Muftakher Al Hayik and his wife Lina Alnatour are joined by their children Shahed, Osama and Omar (left to right) as they speak about their journey from Syria to Windsor at their home in Windsor on Tuesday, October 27, 2015.

 'Al Hayik spent almost a month behind bars after he and other lawyers went on strike to protest the widely publicized torture killings of two young children at the hands of government agents. His boys, both university dental program students, spent a similar amount of time being tortured and interrogated after they joined protests sparked by politically active classmates being tossed to their death from university highrises by government thugs.
 But lawyer Al Hayik, 51, his wife Lina Alnatour and their seven children wouldn’t flee their homeland until later, after their homes, their wealth and their hopes had all but vanished.
 After government shelling damaged their villa in southern Syria, they moved to their city apartment in the capital Damascus, which, unfortunately, according to Al Hayik, was in a neighbourhood of 50,000 people targeted and destroyed by the forces of President Bashir al-Assad.
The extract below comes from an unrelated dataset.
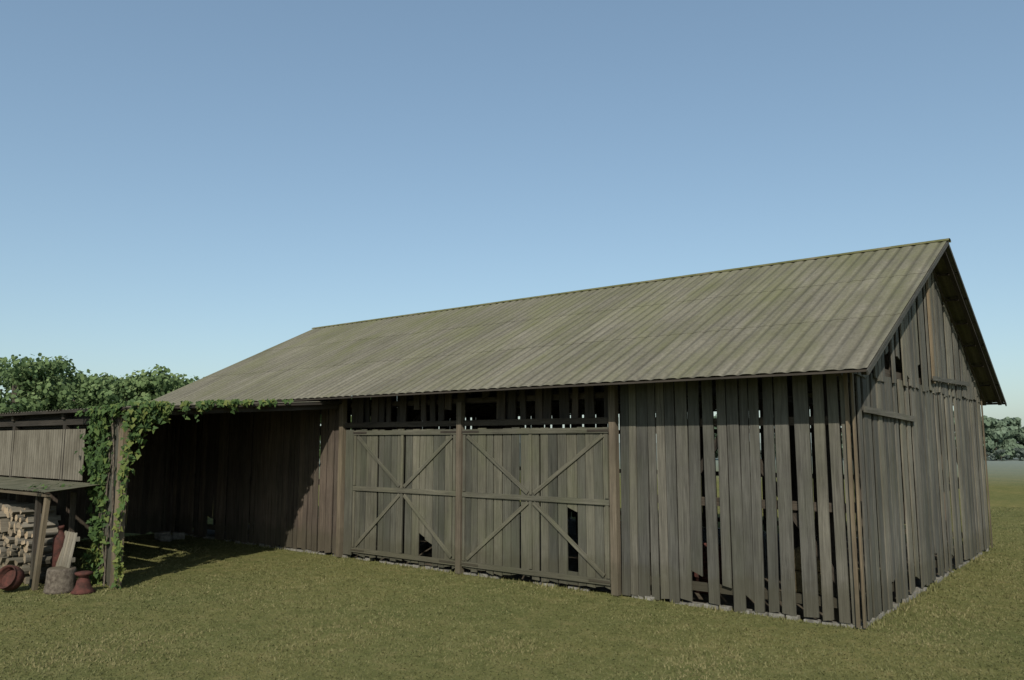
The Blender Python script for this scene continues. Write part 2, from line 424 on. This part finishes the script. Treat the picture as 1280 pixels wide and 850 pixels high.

They returned to their damaged villa but, by then, what had started as a peaceful “revolution” had morphed into civil war, with militias, radicals, foreign fighters and government troops locked in a battle of attrition with everyone else in their gunsights.'

 It is Assad who arrested and tortured them, it was Assad who flattened the 50,000 homes in their neighbourhood. So it seems to be false editorialising to say that everyone is shooting at them, to claim this is a civil war and not a revolution against Assad's genocide.